Vendetta snuffed out
After the Hawks had the Super Bowl pried out of their hands last year, I swore I would never watch another NFL game. I was done, finished, over it.
It was a vendetta against the league. And, if you knew me at all, you would know vendettas pump my half-Sicilian blood. The NFL had lost a fan forever.
Then my job changed. And when the Godfather (in this case our sports editor) tells you to watch the Hawks or else, you watch the Hawks. You don’t want the else.
And when he tells you part of your job is to watch them like a fan, you watch them like a fan.
So there I was yesterday, standing in front of my chair, yelling at Jordan Babineaux after an interception had slipped through his fingers. The wife was laughing, the recliner was bouncing up and down and the dog was cowering in the corner.
Yeah, intellectually I know there is no way Jordan Babineaux could hear me, even if they had been playing in Seattle instead of Chicago. And yeah, intellectually, I know it’s stupid to have so much wrapped up in a game that my blood pressure goes through the roof. And, yeah, intellectually, I know I’m not alone.
Hey, that last one makes me feel better.
See, after Chicago won Sunday, I started to wonder why I felt so depressed. It’s not like anyone had died, or been seriously maimed, or even sort of hurt. It was just a football game after all.
So, to satisfy my intellectual curiosity, I started researching sports and depression. And, thanks to our well-spent government dollars, there is a lot of research out there.
I found out we identify with teams, that sports takes us away from our everyday problems and moaning about your teams stops you from moaning about your own life.
Wow. Wish I could have collected some of that grant money. Never knew any of that.
But why, after your team has suffered a tough loss, does life seem so meaningless? Why the rest of the day do the clouds look more ominous, the TV look darker, the Diet Pepsi taste flatter. OK, I understand the TV part, because my shoe is in the middle of it, but the rest? Why?
Especially with pro football, where the games only happen once a week and the last loss – like Sunday’s – has to be relived for the next eight or nine months.
Robert Cialdini, a professor of psychology at Arizona State, told the New York Times a few years ago, “our sports heroes are our warriors. This is not some light diversion to be enjoyed for its inherent grace and harmony. The self is centrally involved in the outcome of the event. Whoever you root for represents you.”
He called it “basking in reflected glory.” Except there is no glory when your team loses. That’s why most people use “we won” to describe a victory and “they lost” after a defeat.
But not us true sports nuts. No, we just get depressed.
New York-based sports psychologist Dr. Richard Lustberg was recently quoted in the Bridgewater Courier-News talking about the group element of being a fan.
“Being at a game, or even being in your living room, cheering along with 80,000 people, is a high that you can’t get in a lot of places,” he told the New Jersey paper.
And maybe that’s what happens after a loss.
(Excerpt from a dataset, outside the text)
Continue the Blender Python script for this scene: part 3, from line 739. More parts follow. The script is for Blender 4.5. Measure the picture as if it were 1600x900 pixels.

It’s like waking up the morning after your brother’s bachelor party. Intellectually, you know you shouldn’t have sung “Desperado” with the karaoke machine, but you were under the influence.
And now it’s going to haunt you for eight or nine months.
Still, we keep coming back, usually under our own free will. Other times because your friends goad you into it. Or maybe it’s because the boss forces you.
Either way, losing sucks. Even intellectuals know that.